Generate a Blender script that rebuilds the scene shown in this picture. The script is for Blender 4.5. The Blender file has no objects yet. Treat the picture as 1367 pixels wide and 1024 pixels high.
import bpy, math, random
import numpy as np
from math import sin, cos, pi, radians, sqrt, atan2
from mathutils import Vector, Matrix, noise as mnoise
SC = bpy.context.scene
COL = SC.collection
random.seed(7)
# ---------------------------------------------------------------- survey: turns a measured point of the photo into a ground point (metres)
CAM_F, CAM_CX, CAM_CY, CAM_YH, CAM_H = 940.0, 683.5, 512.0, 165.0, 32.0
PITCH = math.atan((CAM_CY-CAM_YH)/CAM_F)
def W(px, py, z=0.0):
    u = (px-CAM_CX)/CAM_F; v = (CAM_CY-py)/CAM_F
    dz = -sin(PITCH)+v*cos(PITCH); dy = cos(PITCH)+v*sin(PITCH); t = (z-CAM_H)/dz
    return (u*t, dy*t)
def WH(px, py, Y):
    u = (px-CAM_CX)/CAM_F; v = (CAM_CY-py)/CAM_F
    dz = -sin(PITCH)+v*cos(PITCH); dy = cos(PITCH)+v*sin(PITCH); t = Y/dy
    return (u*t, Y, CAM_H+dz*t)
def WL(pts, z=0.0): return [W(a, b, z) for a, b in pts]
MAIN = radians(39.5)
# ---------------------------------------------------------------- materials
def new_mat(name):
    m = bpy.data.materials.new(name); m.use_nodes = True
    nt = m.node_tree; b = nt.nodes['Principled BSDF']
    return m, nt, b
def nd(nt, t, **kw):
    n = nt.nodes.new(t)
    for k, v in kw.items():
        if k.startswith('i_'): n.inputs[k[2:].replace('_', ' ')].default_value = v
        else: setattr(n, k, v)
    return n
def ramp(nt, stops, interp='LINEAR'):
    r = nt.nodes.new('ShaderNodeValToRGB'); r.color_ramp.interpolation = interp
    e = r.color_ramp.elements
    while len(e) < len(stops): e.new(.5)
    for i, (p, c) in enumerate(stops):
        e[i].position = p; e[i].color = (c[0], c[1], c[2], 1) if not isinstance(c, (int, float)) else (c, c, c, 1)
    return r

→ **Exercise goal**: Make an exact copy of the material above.

→ **Answer to this task**:
Generate a Blender script that rebuilds the scene shown in this picture. The script is for Blender 4.5. The Blender file has no objects yet. Treat the picture as 1367 pixels wide and 1024 pixels high.
import bpy, math, random
import numpy as np
from math import sin, cos, pi, radians, sqrt, atan2
from mathutils import Vector, Matrix, noise as mnoise
SC = bpy.context.scene
COL = SC.collection
random.seed(7)
# ---------------------------------------------------------------- survey: turns a measured point of the photo into a ground point (metres)
CAM_F, CAM_CX, CAM_CY, CAM_YH, CAM_H = 940.0, 683.5, 512.0, 165.0, 32.0
PITCH = math.atan((CAM_CY-CAM_YH)/CAM_F)
def W(px, py, z=0.0):
    u = (px-CAM_CX)/CAM_F; v = (CAM_CY-py)/CAM_F
    dz = -sin(PITCH)+v*cos(PITCH); dy = cos(PITCH)+v*sin(PITCH); t = (z-CAM_H)/dz
    return (u*t, dy*t)
def WH(px, py, Y):
    u = (px-CAM_CX)/CAM_F; v = (CAM_CY-py)/CAM_F
    dz = -sin(PITCH)+v*cos(PITCH); dy = cos(PITCH)+v*sin(PITCH); t = Y/dy
    return (u*t, Y, CAM_H+dz*t)
def WL(pts, z=0.0): return [W(a, b, z) for a, b in pts]
MAIN = radians(39.5)
# ---------------------------------------------------------------- materials
def new_mat(name):
    m = bpy.data.materials.new(name); m.use_nodes = True
    nt = m.node_tree; b = nt.nodes['Principled BSDF']
    return m, nt, b
def nd(nt, t, **kw):
    n = nt.nodes.new(t)
    for k, v in kw.items():
        if k.startswith('i_'): n.inputs[k[2:].replace('_', ' ')].default_value = v
        else: setattr(n, k, v)
    return n
def ramp(nt, stops, interp='LINEAR'):
    r = nt.nodes.new('ShaderNodeValToRGB'); r.color_ramp.interpolation = interp
    e = r.color_ramp.elements
    while len(e) < len(stops): e.new(.5)
    for i, (p, c) in enumerate(stops):
        e[i].position = p; e[i].color = (c[0], c[1], c[2], 1) if not isinstance(c, (int, float)) else (c, c, c, 1)
    return r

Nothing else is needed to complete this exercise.